* [THE EXERCISE]:
Starting from the top of the material, restate each line exactly until the line that contains "bm = text_mesh('1:48', .024);", which is also copied. Pictures are excluded.

######

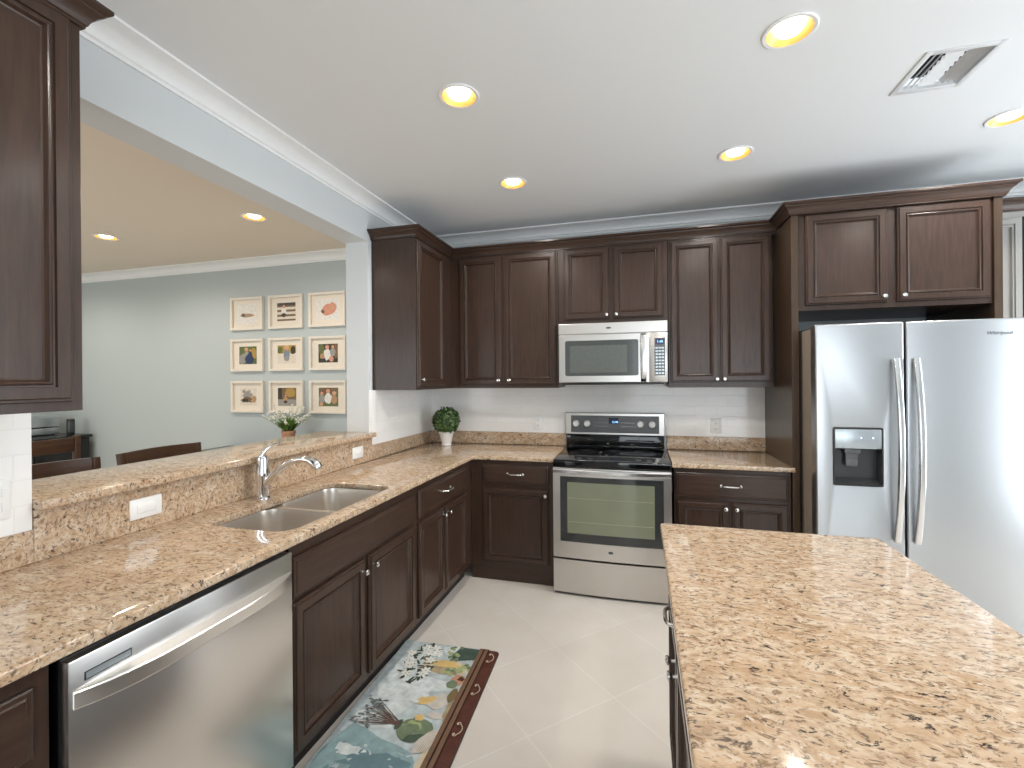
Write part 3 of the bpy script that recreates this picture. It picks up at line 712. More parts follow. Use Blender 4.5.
bm = new(); sec = [(a + .315, b + 1.622) for a, b in rrect(.53, .262, .014)]
vs = [bm.verts.new((x, -.001, z)) for x, z in sec]; bm.faces.new(vs); vb = [bm.verts.new((x, .004, z)) for x, z in sec]
for i in range(len(vs)): bm.faces.new([vs[i], vs[(i + 1) % len(vs)], vb[(i + 1) % len(vs)], vb[i]])
addbox(bm, .085, .50, -.0016, -.0008, 1.515, 1.715, mi=1)
obj('door_window', bm, ['microborder', 'microglass'], dr, smooth=0)
bm = new(); pts = [(.615, -.002, 1.452), (.615, -.022, 1.47), (.615, -.034, 1.53), (.615, -.038, 1.62), (.615, -.034, 1.71), (.615, -.022, 1.775), (.615, -.002, 1.79)]
sweep(bm, pts, rrect(.040, .014, .005), up=Vector((0, -1, 0))); obj('door_handle', bm, 'steel_plain', dr, smooth=30)
bm = new(); addbox(bm, DX + .002, w, .0, .018, 1.442, 1.798, .004); pn = obj('control_panel', bm, 'steel_range', t, smooth=30)
bm = new(); addbox(bm, .69, .762, -.0015, .0, 1.49, 1.757, .001, seg=1); kp = obj('keypad', bm, 'grey', t, smooth=0)
bm = new()
for r in range(9):
    for c in range(3): addbox(bm, .697 + c * .021, .697 + c * .021 + .016, -.0022, -.0015, 1.50 + r * .0225, 1.512 + r * .0225)
obj('keys', bm, 'silver', kp, smooth=0)
bm = new(); addbox(bm, .697, .756, -.0025, -.0015, 1.712, 1.75); ds = obj('display', bm, 'navy', t, smooth=0)
bm = text_mesh('1:48', .024); bmesh.ops.translate(bm, verts=bm.verts, vec=(.727, -.003, 1.731)); obj('display_digits', bm, 'blue', ds, smooth=0)

# ------------------------------------------------------------------ refrigerator
t = thing('refrigerator', 'stainless steel side by side fridge with an ice dispenser', 'refrigerator', (0, 0, 0))
FY = -.235
def fx(x): return 1.189 + (x - 1.189) * .9752
def fz(z): return 1.4712 + (z - 1.4712) * .9752
bm = new(); addbox(bm, 2.149, 3.066, -.145, .60, .03, 1.748, .004, seg=1); obj('body', bm, 'fridgeside', t)
bm = new(); addbox(bm, 2.162, 3.055, -.162, -.1455, .09, 1.735); obj('gasket', bm, 'gasket', t, smooth=0)
bm = new(); addbox(bm, 2.16, 3.055, -.14, .24, 1.7485, 1.758, .003); obj('hinge_cover', bm, 'gasket', t)
bm = new(); addbox(bm, 2.17, 3.05, -.16, -.13, 0.0, .0295); obj('kick_grille', bm, 'black', t, smooth=0)
def fdoor(x0, x1, hole=None):
    """fridge door, slightly crowned, built in x-z and extruded along y"""
    bm = new(); sec = [(a + (x0 + x1) / 2, b + .922) for a, b in rrect(x1 - x0, 1.685, .008, 2)]
    if hole:
        hx0, hx1, hz0, hz1 = hole
        hl = [((hx0 + hx1) / 2 + a, (hz0 + hz1) / 2 + b) for a, b in rrect(hx1 - hx0, hz1 - hz0, .012, 3)]
        slab(bm, sec, [hl], 0, -FY - .164, .0)
    else: slab(bm, sec, [], 0, -FY - .164, .0)
    out = [e for e in bm.edges if len(e.link_faces) == 2 and e.calc_face_angle(0) > 1.2 and abs(e.verts[0].co.z - e.verts[1].co.z) < 1e-6 and e.verts[0].co.z > .01]
    bmesh.ops.bevel(bm, geom=out, offset=.009, segments=4, profile=.5, affect='EDGES')
    for v in bm.verts: v.co = Vector((v.co.x, -.164 - v.co.z, v.co.y))
    return bm
HZ = (fx(2.251), fx(2.487), fz(.856), fz(1.178))
dl = obj('freezer_door', fdoor(2.137, 2.557, HZ), 'steel_v', t, smooth=40)
dr = obj('fridge_door', fdoor(2.566, 3.078), 'steel_v', t, smooth=40)
# dispenser
def dispbox():
    bm = new(); x0, x1, z0, z1 = HZ
    rings(bm, x0 - .003, x1 + .003, z0 - .003, z1 + .003, [(0, FY - .001), (.0, FY - .002), (.005, FY - .002), (.006, FY + .004)], cap=False, mi=1)
    # recess: back leans, side walls, floor
    yb = FY + .066
    xa, xb = x0 + .004, x1 - .004; zt = fz(1.062)
    face(bm, [(xa, yb, z0 + .03), (xb, yb, z0 + .03), (xb, yb - .012, zt), (xa, yb - .012, zt)])
    face(bm, [(xa, FY, z0 + .006), (xa, yb, z0 + .03), (xa, yb - .012, zt), (xa, FY, zt)])
    face(bm, [(xb, FY, z0 + .006), (xb, yb, z0 + .03), (xb, yb - .012, zt), (xb, FY, zt)])
    face(bm, [(xa, FY, z0 + .006), (xb, FY, z0 + .006), (xb, yb, z0 + .03), (xa, yb, z0 + .03)])
    face(bm, [(xa, FY, zt), (xb, FY, zt), (xb, yb - .012, zt), (xa, yb - .012, zt)])
    return bm
dp = obj('ice_dispenser', dispbox(), ['greydark', 'gasket'], dl, smooth=0)
bm = new(); addbox(bm, HZ[0] + .005, HZ[1] - .005, FY - .001, FY + .05, fz(1.063), HZ[3] - .005, .003); obj('dispenser_panel', bm, 'silver', dl)
bm = new()
for x in (2.305, 2.385, 2.442): lathe(bm, [(.005, 0), (.005, .001), (.001, .0012)], 14, Matrix.Translation((fx(x), FY - .001, fz(1.125))) @ Matrix.Rotation(PI / 2, 4, 'X'))
obj('indicator_lights', bm, 'led', dl)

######

* [RESULT OF THIS EXERCISE]:
Write part 3 of the bpy script that recreates this picture. It picks up at line 712. More parts follow. Use Blender 4.5.
bm = new(); sec = [(a + .315, b + 1.622) for a, b in rrect(.53, .262, .014)]
vs = [bm.verts.new((x, -.001, z)) for x, z in sec]; bm.faces.new(vs); vb = [bm.verts.new((x, .004, z)) for x, z in sec]
for i in range(len(vs)): bm.faces.new([vs[i], vs[(i + 1) % len(vs)], vb[(i + 1) % len(vs)], vb[i]])
addbox(bm, .085, .50, -.0016, -.0008, 1.515, 1.715, mi=1)
obj('door_window', bm, ['microborder', 'microglass'], dr, smooth=0)
bm = new(); pts = [(.615, -.002, 1.452), (.615, -.022, 1.47), (.615, -.034, 1.53), (.615, -.038, 1.62), (.615, -.034, 1.71), (.615, -.022, 1.775), (.615, -.002, 1.79)]
sweep(bm, pts, rrect(.040, .014, .005), up=Vector((0, -1, 0))); obj('door_handle', bm, 'steel_plain', dr, smooth=30)
bm = new(); addbox(bm, DX + .002, w, .0, .018, 1.442, 1.798, .004); pn = obj('control_panel', bm, 'steel_range', t, smooth=30)
bm = new(); addbox(bm, .69, .762, -.0015, .0, 1.49, 1.757, .001, seg=1); kp = obj('keypad', bm, 'grey', t, smooth=0)
bm = new()
for r in range(9):
    for c in range(3): addbox(bm, .697 + c * .021, .697 + c * .021 + .016, -.0022, -.0015, 1.50 + r * .0225, 1.512 + r * .0225)
obj('keys', bm, 'silver', kp, smooth=0)
bm = new(); addbox(bm, .697, .756, -.0025, -.0015, 1.712, 1.75); ds = obj('display', bm, 'navy', t, smooth=0)
bm = text_mesh('1:48', .024); bmesh.ops.translate(bm, verts=bm.verts, vec=(.727, -.003, 1.731)); obj('display_digits', bm, 'blue', ds, smooth=0)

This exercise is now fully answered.